Its ethical policy, which dates back to 1992, means that it will not provide banking services to organisations that conflict with its customers’

views on anything from human rights and the environment to those involved in irresponsible gambling or payday lending.

This was soon followed by Triodos Bank, which has been offering ethical savings accounts, current accounts and investments in the UK since 1995.

Challenger banks

So-called challenger banks, such as Metro Bank, Monzo and Starling Bank, are considered by some to be more ethical owing to their commitment to maintaining total transparency with their customers.

Sharia-compliant banks

Sharia-compliant banks (which offer Islamic financial products that are fully compliant with Sharia law), such as Al Rayan Bank and Gatehouse Bank, invest customers’ money in line with Islamic principles. As a result, they will never invest in industries connected with alcohol, tobacco, arms, pornography or gambling.

Opt for ethical investments

Over the past decade, investors have become increasingly aware of the importance of sustainability.

Environment, social and governance investing, or ESG, is growing in popularity as more investors choose to put their money into industries and companies that align with their values.

Assets under management in ESG products were worth £35 billion in the first three quarters of 2019 – up from £17 billion in 2014, according to data from Morningstar.

And in 2019 alone, people invested an average of £124 million a week into ESG funds in the UK.

There is no one-size-fits-all when it comes to ethical investing because everyone has different values and priorities.
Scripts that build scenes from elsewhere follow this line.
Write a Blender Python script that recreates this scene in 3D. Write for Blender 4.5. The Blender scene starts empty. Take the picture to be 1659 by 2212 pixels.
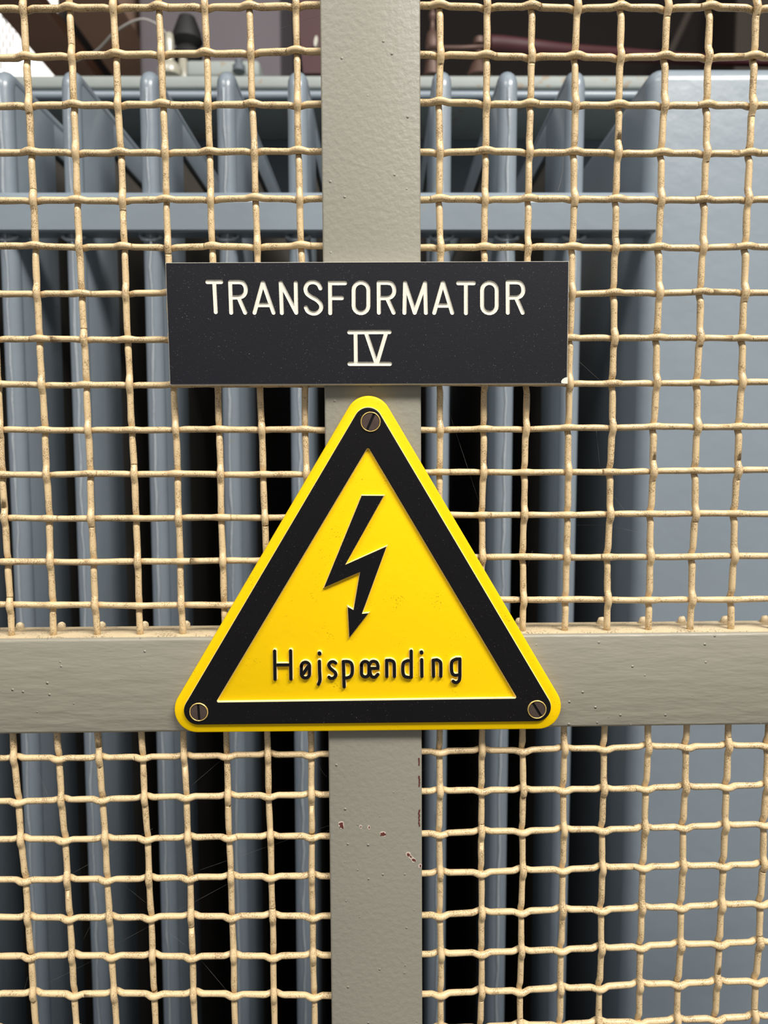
import bpy, bmesh, math, random
from mathutils import Vector, Matrix
random.seed(7)
S = bpy.context.scene
C = S.collection
# ------------------------------------------------------------------ camera
F = 1560.0; CX, CY = 829.5, 1106.0
DC = 0.312; ZC = 1.45; TAN = 0.081
TH = math.atan(TAN); ct, st = math.cos(TH), math.sin(TH)
def P(px, py, Y=0.0):
    """point of the vertical plane y = Y seen at a pixel of the photograph"""
    u = (px-CX)/F; v = -(py-CY)/F
    d = Vector((u, ct+v*st, -st+v*ct))
    t = (Y+DC)/d.y
    return Vector((0, -DC, ZC)) + d*t
cam = bpy.data.cameras.new('camera'); co = bpy.data.objects.new('camera', cam); C.objects.link(co)
co.location = (0, -DC, ZC); co.rotation_euler = (math.pi/2-TH, 0, 0)
cam.sensor_fit = 'VERTICAL'; cam.sensor_height = 36; cam.lens = F/2212*36
cam.clip_start = 0.01; cam.clip_end = 50
cam.dof.use_dof = True; cam.dof.focus_distance = 0.312; cam.dof.aperture_fstop = 12.5
S.camera = co
# ------------------------------------------------------------------ materials
def lin(c):
    return tuple((x/255/12.92 if x/255 <= .04045 else ((x/255+.055)/1.055)**2.4) for x in c)+(1,)
def mat(name, rgb, rough=.5, metal=0, spec=.5, mottle=.08, mscale=60, bump=0, bscale=400, specks=None, speck_scale=900, speck_amt=.5, coat=0, pimples=0, stretch=None, clump=.55):
    m = bpy.data.materials.new(name); m.use_nodes = True
    nt = m.node_tree; N = nt.nodes; L = nt.links
    b = N['Principled BSDF']
    b.inputs['Roughness'].default_value = rough; b.inputs['Metallic'].default_value = metal
    b.inputs['Specular IOR Level'].default_value = spec
    if coat: b.inputs['Coat Weight'].default_value = coat; b.inputs['Coat Roughness'].default_value = .15
    tc = N.new('ShaderNodeTexCoord')
    base = lin(rgb)
    n = N.new('ShaderNodeTexNoise'); n.inputs['Scale'].default_value = mscale; n.inputs['Detail'].default_value = 6
    L.new(tc.outputs['Object'], n.inputs['Vector'])
    mx = N.new('ShaderNodeMix'); mx.data_type = 'RGBA'
    L.new(n.outputs['Fac'], mx.inputs[0])
    mx.inputs[6].default_value = tuple(c*(1-mottle) for c in base[:3])+(1,)
    mx.inputs[7].default_value = tuple(min(1, c*(1+mottle)) for c in base[:3])+(1,)
    out = mx.outputs[2]
    if specks:
        n2 = N.new('ShaderNodeTexNoise'); n2.inputs['Scale'].default_value = speck_scale; n2.inputs['Detail'].default_value = 3
        L.new(tc.outputs['Object'], n2.inputs['Vector'])
        n3 = N.new('ShaderNodeTexNoise'); n3.inputs['Scale'].default_value = speck_scale/14
        L.new(tc.outputs['Object'], n3.inputs['Vector'])
        ad = N.new('ShaderNodeMath'); ad.operation = 'MULTIPLY_ADD'; ad.inputs[1].default_value = clump
        L.new(n3.outputs['Fac'], ad.inputs[0]); L.new(n2.outputs['Fac'], ad.inputs[2])
        r = N.new('ShaderNodeMapRange'); r.inputs['From Min'].default_value = specks[1]; r.inputs['From Max'].default_value = specks[1]+.07
        r.inputs['To Max'].default_value = speck_amt
        L.new(ad.outputs[0], r.inputs['Value'])
        m2 = N.new('ShaderNodeMix'); m2.data_type = 'RGBA'
        L.new(r.outputs[0], m2.inputs[0]); L.new(out, m2.inputs[6]); m2.inputs[7].default_value = lin(specks[0])
        out = m2.outputs[2]
    L.new(out, b.inputs['Base Color'])
    if bump:
        bn = N.new('ShaderNodeTexNoise'); bn.inputs['Scale'].default_value = bscale; bn.inputs['Detail'].default_value = 3
        if stretch:
            mp = N.new('ShaderNodeMapping'); mp.inputs['Scale'].default_value = stretch; L.new(tc.outputs['Object'], mp.inputs[0]); L.new(mp.outputs[0], bn.inputs['Vector'])
        else: L.new(tc.outputs['Object'], bn.inputs['Vector'])
        bp = N.new('ShaderNodeBump'); bp.inputs['Strength'].default_value = 1; bp.inputs['Distance'].default_value = bump
        L.new(bn.outputs['Fac'], bp.inputs['Height'])
        last = bp
        if pimples:
            vo = N.new('ShaderNodeTexVoronoi'); vo.inputs['Scale'].default_value = 190
            L.new(tc.outputs['Object'], vo.inputs['Vector'])
            rr = N.new('ShaderNodeMapRange'); rr.inputs['From Min'].default_value = .13; rr.inputs['From Max'].default_value = .02
            L.new(vo.outputs['Distance'], rr.inputs['Value'])
            sp = N.new('ShaderNodeSeparateColor'); L.new(vo.outputs['Color'], sp.inputs[0])
            gt = N.new('ShaderNodeMath'); gt.operation = 'GREATER_THAN'; gt.inputs[1].default_value = .6
            L.new(sp.outputs[0], gt.inputs[0])
            mu = N.new('ShaderNodeMath'); mu.operation = 'MULTIPLY'; L.new(rr.outputs[0], mu.inputs[0]); L.new(gt.outputs[0], mu.inputs[1])
            b2 = N.new('ShaderNodeBump'); b2.inputs['Distance'].default_value = pimples
            L.new(mu.outputs[0], b2.inputs['Height']); L.new(bp.outputs[0], b2.inputs['Normal']); last = b2
        L.new(last.outputs[0], b.inputs['Normal'])
    return m
M = {}
M['post'] = mat('greige_paint', (144,140,126), .48, mottle=.05, mscale=25, bump=.00022, bscale=420, pimples=.0004)
M['bar'] = mat('greige_paint_brushed', (149,144,129), .42, mottle=.05, mscale=25, bump=.00045, bscale=55, pimples=.0005, stretch=(1,1,4.5))
M['wire'] = mat('cream_paint', (224,196,150), .36, mottle=.06, mscale=70, bump=.00012, bscale=900, specks=((110,82,48), .845), speck_scale=2300, speck_amt=.65)
M['ledge'] = mat('cream_paint_dirty', (208,188,152), .5, mottle=.15, mscale=120, bump=.00025, bscale=500, specks=((90,72,50), .87), speck_scale=1500, speck_amt=.6)
M['yellow'] = mat('yellow_plastic', (255,208,0), .42, spec=.22, mottle=.03, mscale=30, bump=.00006, bscale=400, specks=((120,90,10), .97), speck_scale=1500, speck_amt=.6)
M['cream_edge'] = mat('worn_cream_edge', (244,222,160), .55, mottle=.12, mscale=400, specks=((120,90,50), .92), speck_scale=1800)
M['black'] = mat('black_plastic', (12,10,11), .55, spec=.22, mottle=.25, mscale=80, bump=.00004, bscale=900, specks=((150,145,145), .745), speck_scale=1900, speck_amt=.5, clump=.12)
M['plate'] = mat('black_laminate', (24,24,30), .5, spec=.28, mottle=.15, mscale=40, bump=.00003, bscale=1500, specks=((140,138,145), .745), speck_scale=2000, speck_amt=.5, clump=.12)
M['white'] = mat('white_core', (240,234,218), .5, mottle=.04, mscale=100)
M['fin'] = mat('blue_grey_enamel', (134,145,154), .34, mottle=.07, mscale=14, bump=.0006, bscale=40, coat=.3, specks=((150,140,118), 1.03), speck_scale=60, speck_amt=.35)
M['rim'] = mat('dusty_enamel', (150,156,152), .6, mottle=.12, mscale=25, bump=.0004, bscale=60, specks=((150,115,70), .93), speck_scale=90, speck_amt=.5)
M['tank'] = mat('tank_enamel', (96,104,110), .6, mottle=.2, mscale=8)
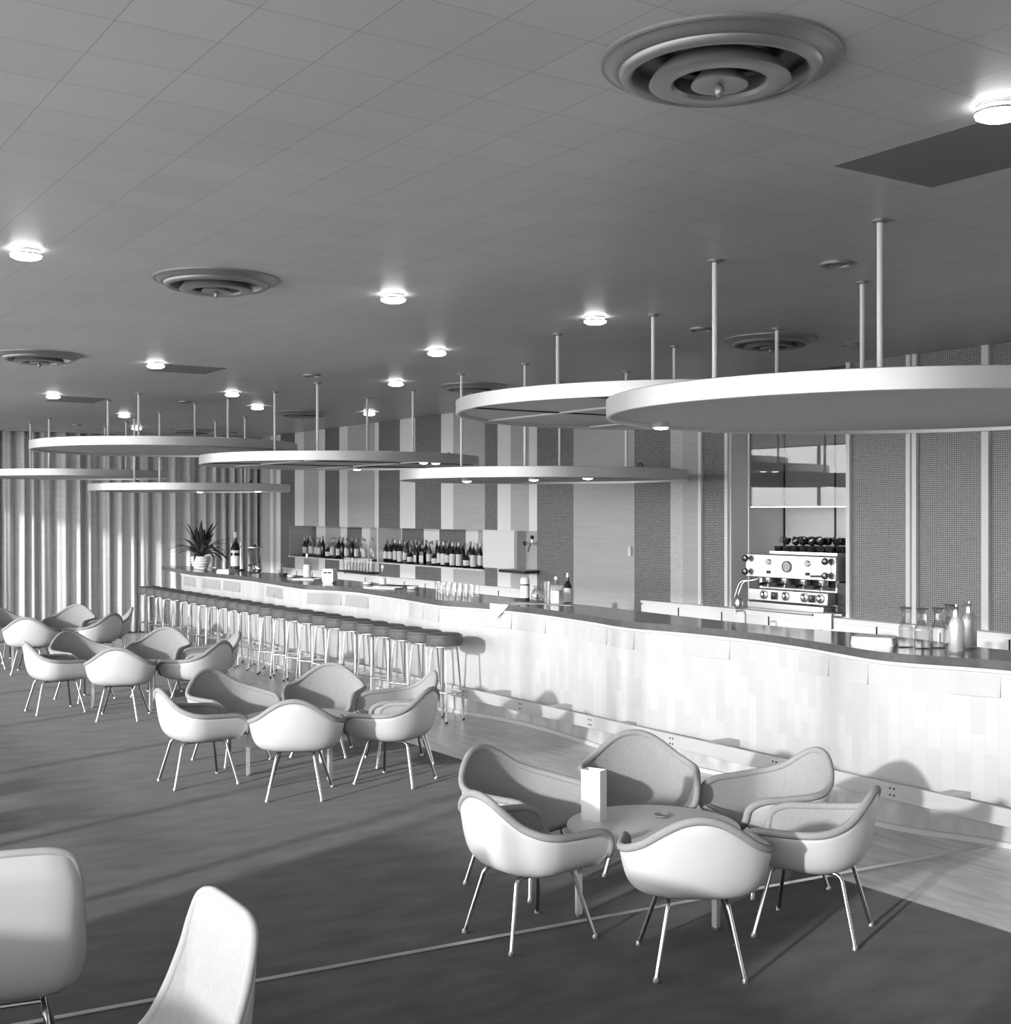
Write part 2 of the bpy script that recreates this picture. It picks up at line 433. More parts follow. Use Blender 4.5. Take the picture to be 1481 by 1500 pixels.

You will need to do your research to check that the funds you are interested in own companies you are happy to invest in.

Furthermore, just because a fund has ESG or ‘ethical’ or SRI (socially-responsible investing) in its title, it does not automatically mean it will abide by certain credentials. The use of these terms is not regulated and, although the investment industry is working on it, there is no fixed way that they are defined.

By the same token, just because a fund is not badged as ‘ethical’ does not mean it will not fit your own criteria of companies you are happy to invest in.

Most investment platforms offer ESG options. Some merely make them available, while others offer tools to help investors sort through them. For example, interactive investor (Moneywise’s parent company) has an extensive list of more than 140 ethical investment options.

It recently launched the ii ACE 30 – the UK’s first rated list of ethical investments, which aims to help investors identify high-quality

ESG funds, investment trusts and exchange traded funds. It also has an ethical model growth portfolio.

Other platforms are also keen to promote ethical funds on their platforms. Bestinvest, for instance, has a collection of ethical funds that it rates highly in its online investment guide.

Meanwhile, AJ Bell allows investors to sort through its ‘favourite funds’ list to find top-ranked ethical funds.

Choose an ethical mortgage

Some building societies and specialist banks offer residential mortgages that are invested ethically, while others specialise in lending to environmentally friendly properties and projects.

More recently, some providers have started offering ‘green mortgages’ as an option too.

Green mortgages offer preferential interest rates for homes that are energy efficient. Home buyers wishing to qualify for one must either demonstrate that the property they are buying meets certain energy efficiency standards, or commit to making it more energy efficient.

Invest your pension in ethical options

When you enrol into a workplace defined contribution pension or start a personal pension, your money is generally invested automatically into a default fund. However, you can usually request to select which funds your money goes into instead. If you wish to invest in ethical funds or those that align with your own values, contact your pension provider to ask what it offers and how to switch.

If your workplace pension provider does not offer an ethical option, ask why this is – and you could consider raising it with your employer as well.

When investing for retirement, it is important to make sure that you are taking the appropriate amount of risk and not overpaying on fees.

Take too much or too little risk and you may not have the level of savings you need to support the later-life lifestyle you aspire to.

Pay too much in fees and your nest egg will be needlessly eroded over time. These considerations remain relevant when you choose ethical funds.

Make ethical choices

Making ethical financial choices and identifying which financial institutions and products best align with what you believe in requires some research. Some key points to consider include:

What are your ethical values? Before starting your search for an ethical bank or institution, take some time to work out what your priorities are. Having a clear idea of the causes you would like to support or industries you want to avoid will help you filter through the multitude of providers.

Does the financial institution have a consistent ethical past? Once you have identified providers you are interested in, dig deeper. An internet search is likely to reveal whether its ethical credentials have been consistent. Look out for instances of poor practice such as mis-selling products, fraudulent activity and concerning behaviour relating to human rights and climate change.

Who owns it? Banks often belong to larger financial groups, and these could have links to industries or companies that don’t reflect your ethical beliefs.